THE REQUEST:
Report all lines from the entries below in which "script" appears.

§

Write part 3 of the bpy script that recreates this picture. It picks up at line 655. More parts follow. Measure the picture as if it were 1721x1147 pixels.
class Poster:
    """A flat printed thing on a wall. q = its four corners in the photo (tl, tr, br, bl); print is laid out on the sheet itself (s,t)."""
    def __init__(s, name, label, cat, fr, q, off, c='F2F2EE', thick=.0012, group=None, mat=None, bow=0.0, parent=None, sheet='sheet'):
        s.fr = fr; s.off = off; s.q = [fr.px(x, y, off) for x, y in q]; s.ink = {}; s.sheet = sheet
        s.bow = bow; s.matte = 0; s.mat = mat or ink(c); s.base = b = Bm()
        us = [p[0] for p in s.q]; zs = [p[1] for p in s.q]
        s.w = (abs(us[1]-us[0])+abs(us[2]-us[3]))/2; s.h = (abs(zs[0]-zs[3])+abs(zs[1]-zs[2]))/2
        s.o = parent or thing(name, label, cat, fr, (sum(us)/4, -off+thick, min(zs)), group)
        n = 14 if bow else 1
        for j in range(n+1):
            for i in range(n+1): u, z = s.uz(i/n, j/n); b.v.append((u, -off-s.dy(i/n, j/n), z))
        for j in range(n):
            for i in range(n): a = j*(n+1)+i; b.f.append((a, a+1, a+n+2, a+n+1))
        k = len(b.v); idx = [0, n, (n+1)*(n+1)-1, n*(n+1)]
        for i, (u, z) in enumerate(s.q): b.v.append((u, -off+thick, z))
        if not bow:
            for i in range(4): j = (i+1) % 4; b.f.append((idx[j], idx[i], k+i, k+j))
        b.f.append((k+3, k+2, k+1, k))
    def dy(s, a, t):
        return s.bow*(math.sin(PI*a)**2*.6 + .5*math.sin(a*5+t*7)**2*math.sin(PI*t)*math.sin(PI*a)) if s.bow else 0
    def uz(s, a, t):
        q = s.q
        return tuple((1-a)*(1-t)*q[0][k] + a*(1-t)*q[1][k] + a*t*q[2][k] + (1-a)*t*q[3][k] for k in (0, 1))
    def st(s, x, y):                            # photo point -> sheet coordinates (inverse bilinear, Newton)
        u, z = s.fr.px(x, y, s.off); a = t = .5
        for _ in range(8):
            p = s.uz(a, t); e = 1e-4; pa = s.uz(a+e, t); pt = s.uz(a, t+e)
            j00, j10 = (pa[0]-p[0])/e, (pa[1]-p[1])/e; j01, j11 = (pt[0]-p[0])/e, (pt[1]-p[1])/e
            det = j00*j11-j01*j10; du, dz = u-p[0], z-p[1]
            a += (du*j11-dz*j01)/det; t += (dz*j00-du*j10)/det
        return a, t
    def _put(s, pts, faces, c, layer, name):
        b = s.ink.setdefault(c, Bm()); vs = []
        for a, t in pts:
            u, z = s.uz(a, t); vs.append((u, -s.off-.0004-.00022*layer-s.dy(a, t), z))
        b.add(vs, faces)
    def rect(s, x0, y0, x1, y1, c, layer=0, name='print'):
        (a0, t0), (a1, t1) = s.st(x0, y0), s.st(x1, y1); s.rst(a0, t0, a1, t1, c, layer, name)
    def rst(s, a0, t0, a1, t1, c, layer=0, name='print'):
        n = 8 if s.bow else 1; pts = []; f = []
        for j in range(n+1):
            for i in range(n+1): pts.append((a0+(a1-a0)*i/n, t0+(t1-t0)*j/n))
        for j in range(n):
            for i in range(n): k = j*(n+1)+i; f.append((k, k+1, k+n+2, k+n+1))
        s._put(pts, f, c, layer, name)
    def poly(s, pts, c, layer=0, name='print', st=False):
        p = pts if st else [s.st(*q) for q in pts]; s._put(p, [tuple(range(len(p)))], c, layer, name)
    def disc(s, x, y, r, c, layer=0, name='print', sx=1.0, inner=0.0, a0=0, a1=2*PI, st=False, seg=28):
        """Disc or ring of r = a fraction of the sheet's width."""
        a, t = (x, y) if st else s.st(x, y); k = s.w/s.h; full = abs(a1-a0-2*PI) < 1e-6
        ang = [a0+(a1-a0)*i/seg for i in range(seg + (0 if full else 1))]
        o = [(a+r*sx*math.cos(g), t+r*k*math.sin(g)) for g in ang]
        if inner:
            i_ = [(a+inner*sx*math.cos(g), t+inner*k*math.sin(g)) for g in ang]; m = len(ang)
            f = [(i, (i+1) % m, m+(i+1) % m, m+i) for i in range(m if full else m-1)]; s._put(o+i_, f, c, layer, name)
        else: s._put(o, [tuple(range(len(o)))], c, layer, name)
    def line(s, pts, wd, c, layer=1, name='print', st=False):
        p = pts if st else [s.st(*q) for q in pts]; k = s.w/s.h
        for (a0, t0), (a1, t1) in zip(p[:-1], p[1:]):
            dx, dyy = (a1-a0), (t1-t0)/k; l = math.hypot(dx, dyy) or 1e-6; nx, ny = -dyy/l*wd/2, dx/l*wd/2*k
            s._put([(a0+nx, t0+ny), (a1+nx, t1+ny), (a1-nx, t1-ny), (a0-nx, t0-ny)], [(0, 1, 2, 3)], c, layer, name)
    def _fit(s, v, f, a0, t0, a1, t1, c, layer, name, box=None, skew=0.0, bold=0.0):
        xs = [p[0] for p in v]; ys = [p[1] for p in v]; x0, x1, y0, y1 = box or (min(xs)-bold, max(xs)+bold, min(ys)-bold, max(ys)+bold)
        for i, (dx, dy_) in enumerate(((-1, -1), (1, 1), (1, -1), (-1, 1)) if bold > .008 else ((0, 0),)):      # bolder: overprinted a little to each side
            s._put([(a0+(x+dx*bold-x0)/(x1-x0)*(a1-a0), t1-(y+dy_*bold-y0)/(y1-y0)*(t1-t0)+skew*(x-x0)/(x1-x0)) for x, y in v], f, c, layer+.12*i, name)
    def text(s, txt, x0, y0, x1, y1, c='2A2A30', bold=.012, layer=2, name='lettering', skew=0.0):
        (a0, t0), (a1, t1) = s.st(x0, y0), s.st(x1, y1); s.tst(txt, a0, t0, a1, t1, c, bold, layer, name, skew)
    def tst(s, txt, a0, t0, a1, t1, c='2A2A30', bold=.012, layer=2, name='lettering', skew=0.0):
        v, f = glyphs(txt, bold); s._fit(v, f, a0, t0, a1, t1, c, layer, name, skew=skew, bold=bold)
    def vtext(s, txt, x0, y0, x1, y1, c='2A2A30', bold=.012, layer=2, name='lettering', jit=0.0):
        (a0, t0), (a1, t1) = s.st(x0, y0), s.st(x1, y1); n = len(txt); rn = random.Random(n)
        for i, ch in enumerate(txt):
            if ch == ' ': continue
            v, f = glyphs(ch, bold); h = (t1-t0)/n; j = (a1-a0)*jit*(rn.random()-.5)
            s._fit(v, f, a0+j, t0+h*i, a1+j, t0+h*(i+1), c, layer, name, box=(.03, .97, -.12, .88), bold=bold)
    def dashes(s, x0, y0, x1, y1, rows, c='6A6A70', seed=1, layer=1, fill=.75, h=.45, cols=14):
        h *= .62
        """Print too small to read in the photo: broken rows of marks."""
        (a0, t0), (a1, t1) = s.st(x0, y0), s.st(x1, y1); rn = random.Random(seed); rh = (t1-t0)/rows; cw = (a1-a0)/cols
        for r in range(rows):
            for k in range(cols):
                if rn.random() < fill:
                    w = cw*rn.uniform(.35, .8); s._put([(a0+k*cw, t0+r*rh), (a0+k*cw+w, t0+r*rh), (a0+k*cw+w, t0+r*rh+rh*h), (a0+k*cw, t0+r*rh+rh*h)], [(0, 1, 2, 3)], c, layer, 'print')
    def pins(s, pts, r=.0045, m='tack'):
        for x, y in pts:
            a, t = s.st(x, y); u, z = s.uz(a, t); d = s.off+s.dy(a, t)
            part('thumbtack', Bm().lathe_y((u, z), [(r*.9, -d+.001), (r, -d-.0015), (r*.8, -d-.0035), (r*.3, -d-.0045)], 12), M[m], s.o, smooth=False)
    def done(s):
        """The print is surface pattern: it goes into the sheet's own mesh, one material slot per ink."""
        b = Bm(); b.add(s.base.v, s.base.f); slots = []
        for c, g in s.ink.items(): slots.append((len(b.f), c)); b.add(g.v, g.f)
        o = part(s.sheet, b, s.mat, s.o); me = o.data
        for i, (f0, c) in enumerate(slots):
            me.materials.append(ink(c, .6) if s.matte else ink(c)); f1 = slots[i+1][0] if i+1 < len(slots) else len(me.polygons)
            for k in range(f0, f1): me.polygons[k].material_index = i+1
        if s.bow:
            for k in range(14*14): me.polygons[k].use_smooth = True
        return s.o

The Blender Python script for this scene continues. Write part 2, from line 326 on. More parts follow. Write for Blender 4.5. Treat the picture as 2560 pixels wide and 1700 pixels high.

§

RESPONSE:
Write part 3 of the bpy script that recreates this picture. It picks up at line 655. More parts follow. Measure the picture as if it were 1721x1147 pixels.
The Blender Python script for this scene continues. Write part 2, from line 326 on. More parts follow. Write for Blender 4.5. Treat the picture as 2560 pixels wide and 1700 pixels high.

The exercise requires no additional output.